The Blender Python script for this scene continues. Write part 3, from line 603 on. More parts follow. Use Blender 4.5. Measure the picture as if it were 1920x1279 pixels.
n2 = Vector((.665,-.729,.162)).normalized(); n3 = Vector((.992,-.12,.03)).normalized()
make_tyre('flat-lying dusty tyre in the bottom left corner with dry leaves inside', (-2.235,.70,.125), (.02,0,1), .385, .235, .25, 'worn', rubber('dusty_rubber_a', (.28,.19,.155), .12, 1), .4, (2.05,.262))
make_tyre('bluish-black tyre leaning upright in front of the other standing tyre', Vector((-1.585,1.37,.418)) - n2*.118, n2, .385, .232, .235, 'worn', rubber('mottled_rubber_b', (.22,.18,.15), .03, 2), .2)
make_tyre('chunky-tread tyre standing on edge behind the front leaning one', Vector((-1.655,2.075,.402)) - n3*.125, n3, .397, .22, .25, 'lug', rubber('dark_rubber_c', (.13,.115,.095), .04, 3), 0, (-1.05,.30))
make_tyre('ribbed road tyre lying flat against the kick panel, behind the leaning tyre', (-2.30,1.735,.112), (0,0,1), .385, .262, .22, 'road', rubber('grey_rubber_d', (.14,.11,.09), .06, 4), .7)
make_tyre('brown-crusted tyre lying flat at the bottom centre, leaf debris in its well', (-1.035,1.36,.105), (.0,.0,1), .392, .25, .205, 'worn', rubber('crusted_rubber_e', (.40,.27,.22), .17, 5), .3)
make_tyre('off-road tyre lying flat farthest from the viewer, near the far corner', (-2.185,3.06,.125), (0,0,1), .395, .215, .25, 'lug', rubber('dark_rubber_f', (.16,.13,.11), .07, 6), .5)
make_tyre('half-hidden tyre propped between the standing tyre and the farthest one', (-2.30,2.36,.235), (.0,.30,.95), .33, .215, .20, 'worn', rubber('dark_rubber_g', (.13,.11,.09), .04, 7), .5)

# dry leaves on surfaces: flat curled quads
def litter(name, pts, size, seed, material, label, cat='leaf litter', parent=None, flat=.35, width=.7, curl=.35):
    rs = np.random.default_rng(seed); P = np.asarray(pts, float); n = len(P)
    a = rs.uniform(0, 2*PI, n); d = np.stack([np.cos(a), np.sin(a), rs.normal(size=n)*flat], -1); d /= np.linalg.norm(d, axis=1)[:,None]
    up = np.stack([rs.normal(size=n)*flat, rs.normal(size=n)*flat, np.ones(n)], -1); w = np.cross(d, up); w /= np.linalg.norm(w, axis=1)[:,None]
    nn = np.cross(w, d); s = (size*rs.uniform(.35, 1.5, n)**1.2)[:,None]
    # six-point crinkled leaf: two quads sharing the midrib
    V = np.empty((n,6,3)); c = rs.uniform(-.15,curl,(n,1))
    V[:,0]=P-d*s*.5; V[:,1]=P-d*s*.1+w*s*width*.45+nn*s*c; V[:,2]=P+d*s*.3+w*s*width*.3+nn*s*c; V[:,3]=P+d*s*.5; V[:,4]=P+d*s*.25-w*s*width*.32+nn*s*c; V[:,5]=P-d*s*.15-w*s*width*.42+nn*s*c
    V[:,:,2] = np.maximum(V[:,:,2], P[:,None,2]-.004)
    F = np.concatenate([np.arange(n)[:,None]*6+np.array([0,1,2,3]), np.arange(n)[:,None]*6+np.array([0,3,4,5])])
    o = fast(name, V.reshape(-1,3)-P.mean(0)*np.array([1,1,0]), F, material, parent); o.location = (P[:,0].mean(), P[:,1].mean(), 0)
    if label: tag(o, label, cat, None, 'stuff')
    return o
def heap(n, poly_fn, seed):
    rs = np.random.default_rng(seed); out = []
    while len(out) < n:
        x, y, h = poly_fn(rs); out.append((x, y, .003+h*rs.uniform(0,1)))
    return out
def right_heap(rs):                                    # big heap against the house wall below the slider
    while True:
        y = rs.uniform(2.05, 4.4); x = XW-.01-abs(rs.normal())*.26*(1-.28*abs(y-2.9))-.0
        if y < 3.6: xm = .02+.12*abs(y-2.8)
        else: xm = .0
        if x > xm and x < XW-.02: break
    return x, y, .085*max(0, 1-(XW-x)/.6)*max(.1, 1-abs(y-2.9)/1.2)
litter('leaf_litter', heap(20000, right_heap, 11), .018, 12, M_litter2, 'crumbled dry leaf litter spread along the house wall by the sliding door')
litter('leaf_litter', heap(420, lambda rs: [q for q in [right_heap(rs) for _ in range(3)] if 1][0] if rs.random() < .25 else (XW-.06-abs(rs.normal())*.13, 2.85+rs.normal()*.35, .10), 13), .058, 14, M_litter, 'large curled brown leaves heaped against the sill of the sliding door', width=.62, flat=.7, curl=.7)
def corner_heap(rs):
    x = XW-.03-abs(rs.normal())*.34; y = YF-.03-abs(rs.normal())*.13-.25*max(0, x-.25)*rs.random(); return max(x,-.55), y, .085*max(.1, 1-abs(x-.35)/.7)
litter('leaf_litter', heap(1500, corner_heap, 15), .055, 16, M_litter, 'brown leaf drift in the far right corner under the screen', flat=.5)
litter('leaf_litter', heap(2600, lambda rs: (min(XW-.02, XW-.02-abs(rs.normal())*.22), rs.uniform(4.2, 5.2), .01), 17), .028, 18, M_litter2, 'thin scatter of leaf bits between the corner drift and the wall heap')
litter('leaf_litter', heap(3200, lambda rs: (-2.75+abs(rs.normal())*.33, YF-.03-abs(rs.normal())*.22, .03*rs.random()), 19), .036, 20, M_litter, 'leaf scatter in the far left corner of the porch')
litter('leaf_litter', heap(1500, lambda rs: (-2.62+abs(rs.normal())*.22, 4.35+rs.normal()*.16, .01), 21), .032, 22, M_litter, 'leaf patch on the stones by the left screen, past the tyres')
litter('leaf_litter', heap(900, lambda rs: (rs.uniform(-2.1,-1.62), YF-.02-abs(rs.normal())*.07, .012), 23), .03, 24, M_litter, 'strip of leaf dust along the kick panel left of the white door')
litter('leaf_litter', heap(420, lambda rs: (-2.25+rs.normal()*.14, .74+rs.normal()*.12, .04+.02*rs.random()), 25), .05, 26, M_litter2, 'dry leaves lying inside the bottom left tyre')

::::

> _What you need to do_
Looking at the material above, count the lines that hold "from" and give the total alone.

> _Solution to this exercise_
2